TASK TO COMPLETE: Without the pictures, print the lines running from the beginning of the material to the line containing "return v - 2 * (v - M_TOP).dot(M_N) * M_N", both ends included.

INPUT MATERIAL:
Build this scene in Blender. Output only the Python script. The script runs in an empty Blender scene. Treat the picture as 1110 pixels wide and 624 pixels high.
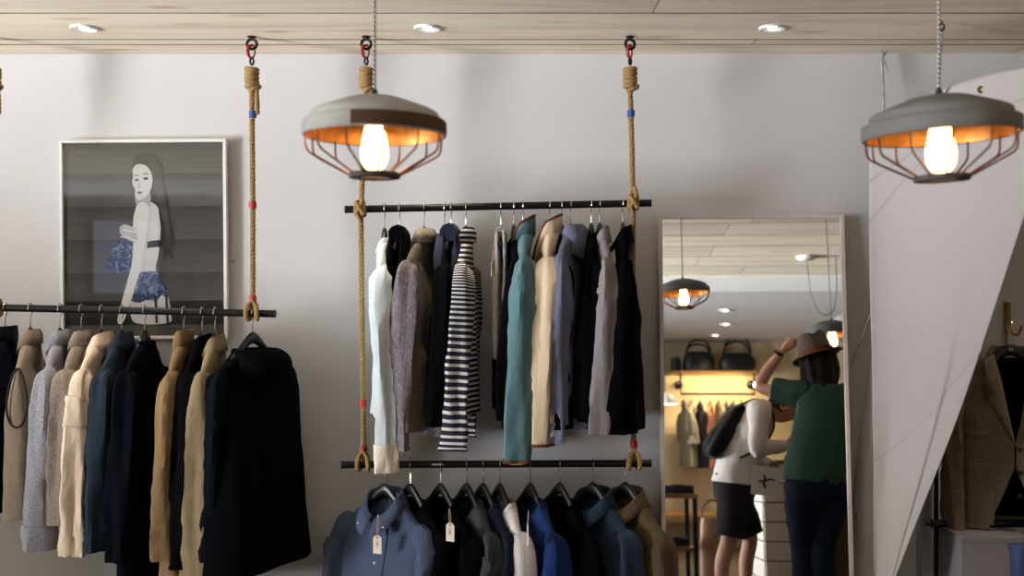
import bpy, bmesh, math, random
from mathutils import Vector, Matrix, noise

SC = bpy.context.scene
COL = SC.collection
PI = math.pi
F, EYE = 1079.0, 1.75
CEIL = EYE + 1.035
WALL = 4.40

def at(px, py, d):
    """point at depth d in front of the lens, seen at pixel (px, py)"""
    return Vector(((px - 555) / F * d, d, EYE + (312 - py) / F * d))

# ---- the leaning mirror's plane; things it shows stand at real places in the room
M_TH, M_PS = .09, .033
M_TOP = Vector((1.048, 4.37, 2.07))
M_N = Vector((-math.sin(M_PS) * math.cos(M_TH), -math.cos(M_PS) * math.cos(M_TH), math.sin(M_TH)))
def seen(px, py, d):
    """room point whose reflection in the mirror is seen at (px, py), d metres away"""
    v = at(px, py, d)
    return v - 2 * (v - M_TOP).dot(M_N) * M_N

# ------------------------------------------------------------------ materials
def lin(c):
    return tuple(((x / 255) / 12.92 if x / 255 <= .04045 else ((x / 255 + .055) / 1.055) ** 2.4) for x in c)

MATS = {}
def newmat(name):
    m = bpy.data.materials.new(name); m.use_nodes = True
    nt = m.node_tree; b = nt.nodes['Principled BSDF']
    return m, nt, b

def ramp(nt, stops):
    r = nt.nodes.new('ShaderNodeValToRGB')
    el = r.color_ramp.elements
    while len(el) < len(stops): el.new(.5)
    for e, (p, c) in zip(el, stops):
        e.position = p; e.color = (*c, 1)
    return r

def coords(nt, scale, kind='Object'):
    tc = nt.nodes.new('ShaderNodeTexCoord'); mp = nt.nodes.new('ShaderNodeMapping')
    mp.inputs['Scale'].default_value = scale
    nt.links.new(tc.outputs[kind], mp.inputs['Vector'])
    return mp

def noise_node(nt, vec, scale, detail=3, rough=.6, dist=0):
    n = nt.nodes.new('ShaderNodeTexNoise')
    n.inputs['Scale'].default_value = scale; n.inputs['Detail'].default_value = detail
    n.inputs['Roughness'].default_value = rough; n.inputs['Distortion'].default_value = dist
    nt.links.new(vec.outputs[0], n.inputs['Vector'])
    return n

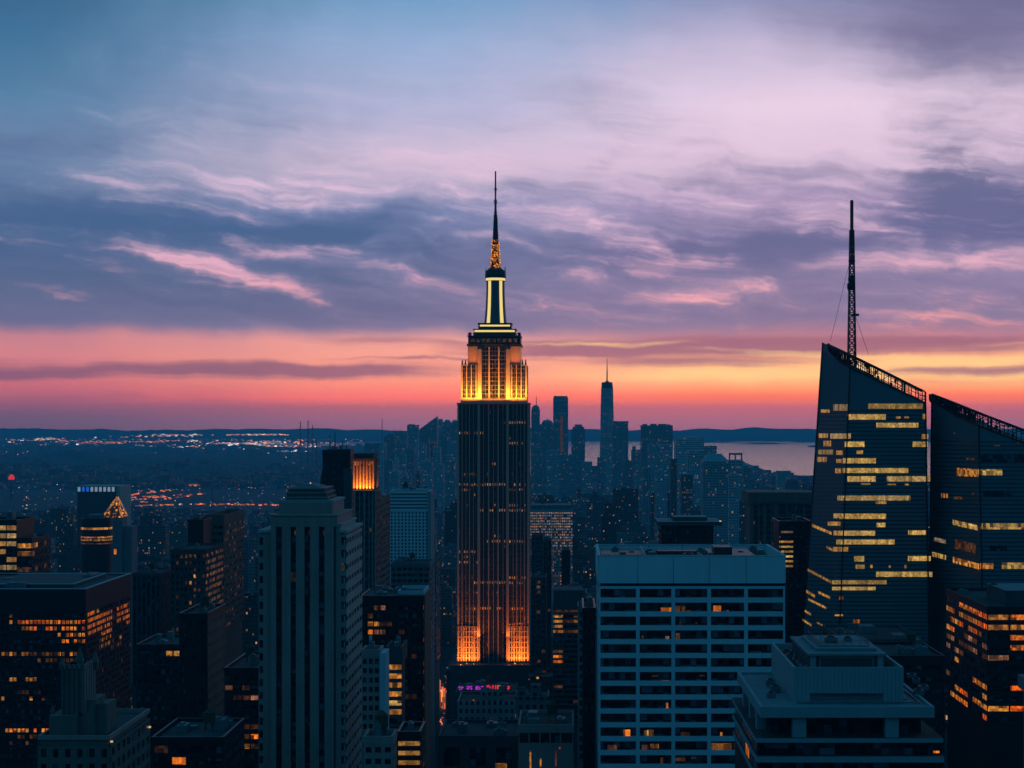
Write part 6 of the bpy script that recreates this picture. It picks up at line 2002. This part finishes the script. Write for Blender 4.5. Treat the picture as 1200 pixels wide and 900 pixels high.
rr_ = random.Random(12)
rest = {k: MB() for k in set(CM)}
for i, f in enumerate(FILL):
    if i in INDIV:
        mb = MB(); fill_mesh(mb, f, rr_)
        o = mb.build('city_building', [f[5], 'roof_tar' if rr_.random() < .7 else 'concrete_mid'])
        o.data.transform(__import__('mathutils').Matrix.Translation((-(f[0] + f[1]) / 2, -(f[2] + f[3]) / 2, 0)))
        o.location = ((f[0] + f[1]) / 2, (f[2] + f[3]) / 2, 0)
        px = pxo((f[0] + f[1]) / 2, f[2])
        near = f[2] < 1420
        if near: lb, gr = 'dark flat-roofed building down in the canyons between the near towers', 'flat roofs between the near towers'
        elif px < 425: lb, gr = 'small dim building in the city carpet left of the tallest skyscraper', 'lesser buildings left of the tallest skyscraper'
        elif px < 700: lb, gr = 'small dim building in the city carpet around the tallest skyscraper', 'lesser buildings around the tallest skyscraper'
        else: lb, gr = 'small dim building in the city carpet behind the white slab and glass towers', 'lesser buildings behind the white slab'
        tag(o, lb, 'building', gr)
    else:
        fill_mesh(rest[f[5]], f, rr_)
# far side of the river: low roofs out to the hills
WP = [[(p[0], p[1]) for p in pl] for pl in WATER]
def in_poly(x, y, P_):
    c = False
    for i in range(len(P_)):
        x1, y1 = P_[i]; x2, y2 = P_[i - 1]
        if (y1 > y) != (y2 > y) and x < (x2 - x1) * (y - y1) / (y2 - y1) + x1: c = not c
    return c
for i in range(5200):
    py = 514 + 76 * rf.random() ** 1.15
    px = rf.uniform(-20, 620) if rf.random() < .8 else rf.uniform(620, 960)
    y0 = GY(py); x = PX(px, y0)
    if y0 < 8000 and px > 380: continue
    if y0 < 7200: continue
    if any(in_poly(x, y0, P_) for P_ in WP): continue
    w = rf.uniform(18, 60) * (.6 + y0 / 15000); h = rf.uniform(7, 26) * (1 if rf.random() < .93 else 2.2)
    m_ = rest[rf.choice(CM)]
    m_.box(x, x + w, y0, y0 + rf.uniform(20, 60), 0, h, 0, 1)
for k, m_ in rest.items():
    if m_.v:
        o = m_.build('city_carpet', [k, 'roof_tar'])
        tag(o, kind='stuff')

# ------------------------------------------------------------------ lights of the city
mat_lamp('lamp_rose', (255, 150, 120), .8)
for k_, c_ in (('lamp_orange', (255, 120, 50)), ('lamp_pale', (255, 210, 170)), ('lamp_white', (225, 235, 250)), ('lamp_red', (255, 50, 40)), ('lamp_rose', (255, 150, 120))):
    mat_lamp(k_ + '_far', c_, 2.8)
LB = {k + s_: MB() for k in ('lamp_orange', 'lamp_pale', 'lamp_white', 'lamp_red', 'lamp_rose') for s_ in ('', '_far')}
rl = random.Random(31)
ra0 = random.Random(13)


def spot_light(px, py, s, k, z=8, wide=1.0, dens=None):
    if z == 8 and py < 516.6: z = CAMZ - (py - CY) * 26700 / F      # lamps on the slope of the hills
    y = GY(py) if z == 8 else (CAMZ - z) * F / (py - CY)
    x = PX(px, y); r = s * y / F * .5
    if y > 13000: k += '_far'
    LB[k].box(x - r * wide, x + r * wide, y, y + r, max(.8, z - r * .4), z + r * 1.2)


def scatter(n, px0, px1, py0, py1, kinds, s0, s1, pw=1.0, wide=1.0):
    for _ in range(n):
        spot_light(rl.uniform(px0, px1), py0 + (py1 - py0) * rl.random() ** pw, rl.uniform(s0, s1), rl.choice(kinds), wide=wide)


OR, PL, MX = ['lamp_orange', 'lamp_orange', 'lamp_rose'], ['lamp_pale', 'lamp_rose', 'lamp_white'], ['lamp_orange', 'lamp_pale', 'lamp_rose', 'lamp_pale', 'lamp_white']
def cluster(n, px, py, sx, sy, kinds, s0, s1, wide=1.6):
    for _ in range(n):
        q = rl.gauss(py, sy)
        if q < 509: q = 509 + rl.random()
        spot_light(rl.gauss(px, sx), q, rl.uniform(s0, s1), rl.choice(kinds), wide=wide)
for px, py, sx, n, kd in ((20, 517, 13, 26, MX), (45, 515, 10, 14, MX), (58, 514, 8, 12, PL), (90, 518, 16, 26, OR), (108, 519.5, 8, 10, OR), (125, 519.5, 9, 16, OR), (140, 519, 9, 12, OR), (164, 518, 6, 34, OR), (184, 518.6, 10, 16, OR), (204, 518.4, 8, 16, OR), (228, 517.5, 10, 12, MX),
                          (255, 521.5, 9, 26, PL), (280, 521, 12, 40, PL), (296, 522.5, 9, 26, PL), (320, 519, 12, 18, MX), (350, 518.5, 4, 12, OR), (48, 521, 26, 14, MX), (200, 510.5, 14, 18, MX), (222, 510.2, 10, 12, MX), (292, 507.5, 16, 24, MX), (320, 507.8, 16, 14, PL), (160, 511.5, 20, 8, MX),
                          (262, 526, 30, 14, PL), (330, 524.5, 20, 16, PL), (345, 530, 14, 8, PL), (212, 525, 14, 12, PL)):
    cluster(int(n * 2.0), px, py, sx, .75, kd, .7, 1.5, 2.0)
scatter(120, -10, 420, 526, 545, MX, .5, .95)
scatter(420, -10, 430, 545, 610, MX, .45, .9)
scatter(60, 280, 345, 528, 545, PL, .6, 1.1)
# motorways and rail yards as strings of lamps
for _ in range(330):
    spot_light(rl.uniform(-10, 425), 514.5 + 9.5 * rl.random() ** 1.2, rl.uniform(.5, 1.0), rl.choice(MX), wide=1.5)
def string(px0, py0, px1, py1, n, kinds, s0=.8, s1=1.5, jit=.7, wide=2.2):
    for i in range(n):
        u = rl.random()
        spot_light(px0 + (px1 - px0) * u, py0 + (py1 - py0) * u + rl.uniform(-jit, jit), rl.uniform(s0, s1), rl.choice(kinds), wide=wide)
string(145, 597, 205, 594.5, 34, OR); string(232, 594, 330, 595, 56, OR, .9, 1.6); string(146, 590, 200, 584, 30, OR); string(150, 586, 226, 582, 26, OR); string(150, 583, 200, 577, 20, ['lamp_rose', 'lamp_orange']); string(165, 592, 240, 581, 22, OR); string(145, 603, 188, 601.5, 22, ['lamp_orange', 'lamp_red'])
string(205, 594.5, 235, 594, 12, PL, .6, 1.0); string(280, 570, 345, 567, 14, PL, .5, .9); string(225, 570, 262, 568, 14, MX); string(505, 594, 526, 595, 16, OR, 1, 1.6); string(150, 578, 300, 574, 14, PL, .5, .8)
cluster(14, 228, 571, 3, .6, OR, 1, 1.6); cluster(10, 86, 563, 5, .8, OR, .8, 1.5); cluster(9, 31, 590, 2, 4, MX, .7, 1.1); cluster(7, 45, 609, 3, 1.5, MX, .8, 1.2)
# avenues far off, right of the tallest skyscraper
cluster(60, 737, 598, 9, 3.5, ['lamp_rose', 'lamp_pale', 'lamp_orange'], .6, 1.1, 1.0); string(726, 604, 742, 606, 18, OR, 1, 1.8); cluster(5, 752, 618.5, 2, 1, ['lamp_red'], 1.2, 2.0); string(737, 606, 750, 634, 14, ['lamp_pale', 'lamp_rose'], .7, 1.1, .4, 1.0)
for px, py, k in ((704, 541.6, 'lamp_orange'), (693, 610.5, 'lamp_orange'), (784, 571, 'lamp_red'), (785, 578, 'lamp_red'), (637, 546, 'lamp_red'), (672.5, 602.5, 'lamp_red'), (674, 604.5, 'lamp_rose')):
    spot_light(px, py, 2.0, k, z=60)
scatter(420, 620, 960, 562, 650, MX, .45, .9)
scatter(70, 870, 955, 556, 586, PL, .6, 1.2)
scatter(180, 430, 540, 555, 650, MX, .45, .9)
for px, py in ((680, 667), (672, 664), (655, 662), (677, 661), (688, 671)): spot_light(px, py, 2.4, 'lamp_orange', z=30)
# red beacon tower at the far left, orange glow under the first crane
for k, nm in (('lamp_orange', 'distant_lights'), ('lamp_pale', 'distant_lights'), ('lamp_white', 'distant_lights'), ('lamp_red', 'distant_lights'), ('lamp_rose', 'distant_lights')):
    pass
cluster(16, 352, 517, 1.6, 1.0, ['lamp_orange'], 1.2, 2.0, 1.0)
for f in FILL:           # lamps on the nearer roofs
    if f[2] < 1900 and ra0.random() < .75:
        for _ in range(ra0.randrange(1, 4)):
            x, y, s = ra0.uniform(f[0], f[1]), f[2] - .3, ra0.uniform(.22, .45) * f[2] / 900
            z = f[4] + 1.2 if ra0.random() < .5 else ra0.uniform(f[4] * .4, f[4])
            LB[ra0.choice(['lamp_orange', 'lamp_pale', 'lamp_rose', 'lamp_white'])].box(x - s, x + s, y - s, y, z, z + s * 1.6)
# traffic on the avenue left of the tallest skyscraper
ra = random.Random(9)
for _ in range(150):
    y = ra.uniform(1385, 1960); x = ra.uniform(-132, -108)
    k = ra.choice(['lamp_orange', 'lamp_orange', 'lamp_pale', 'lamp_red', 'lamp_white', 'lamp_rose'])
    s = ra.uniform(.35, .8)
    LB[k].box(x - s, x + s, y, y + s * 1.5, .6, .6 + s * 1.3)
for _ in range(60):
    y = ra.uniform(1640, 1760); x = ra.uniform(-134, -108); s = ra.uniform(.6, 1.3)
    LB[ra.choice(['lamp_orange', 'lamp_orange', 'lamp_rose'])].box(x - s, x + s, y, y + s, 2, ra.uniform(4, 14))
for _ in range(420):
    y = ra.uniform(2200, 7600); x = ra.choice([(142, 164), (142, 164), (432, 452)]); x = ra.uniform(*x); s = ra.uniform(.4, .9) * y / 2600
    LB[ra.choice(['lamp_orange', 'lamp_pale', 'lamp_rose', 'lamp_red'])].box(x - s, x + s, y, y + s, .8, .8 + s * 1.6)
for k, m_ in LB.items():
    if m_.v: tag(m_.build('city_lights', k), kind='stuff')
bt = thing('beacon_mast', 'red glowing beacon on a short mast at the far left of the plain', 'mast', (PX(13.5, 6200), 6200, 0))
mb = MB(); mb.tube(PX(13.5, 6200), 6200, [(4, 0), (2, PZ(560, 6200)), (1, PZ(553, 6200))], 8); mb.build('mast', 'dark_metal', bt)
mb = MB(); mb.tube(PX(13.5, 6200), 6200, [(3.4, PZ(562, 6200)), (9.5, PZ(562, 6200)), (10.5, PZ(560.5, 6200)), (8, PZ(558, 6200)), (3, PZ(556, 6200))], 12); mb.build('beacon', 'lamp_red', bt)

RIGHT ANSWER:
Build this scene in Blender. Output only the Python script. The script runs in an empty Blender scene. Treat the picture as 1110 pixels wide and 624 pixels high.
import bpy, bmesh, math, random
from mathutils import Vector, Matrix, noise

SC = bpy.context.scene
COL = SC.collection
PI = math.pi
F, EYE = 1079.0, 1.75
CEIL = EYE + 1.035
WALL = 4.40

def at(px, py, d):
    """point at depth d in front of the lens, seen at pixel (px, py)"""
    return Vector(((px - 555) / F * d, d, EYE + (312 - py) / F * d))

# ---- the leaning mirror's plane; things it shows stand at real places in the room
M_TH, M_PS = .09, .033
M_TOP = Vector((1.048, 4.37, 2.07))
M_N = Vector((-math.sin(M_PS) * math.cos(M_TH), -math.cos(M_PS) * math.cos(M_TH), math.sin(M_TH)))
def seen(px, py, d):
    """room point whose reflection in the mirror is seen at (px, py), d metres away"""
    v = at(px, py, d)
    return v - 2 * (v - M_TOP).dot(M_N) * M_N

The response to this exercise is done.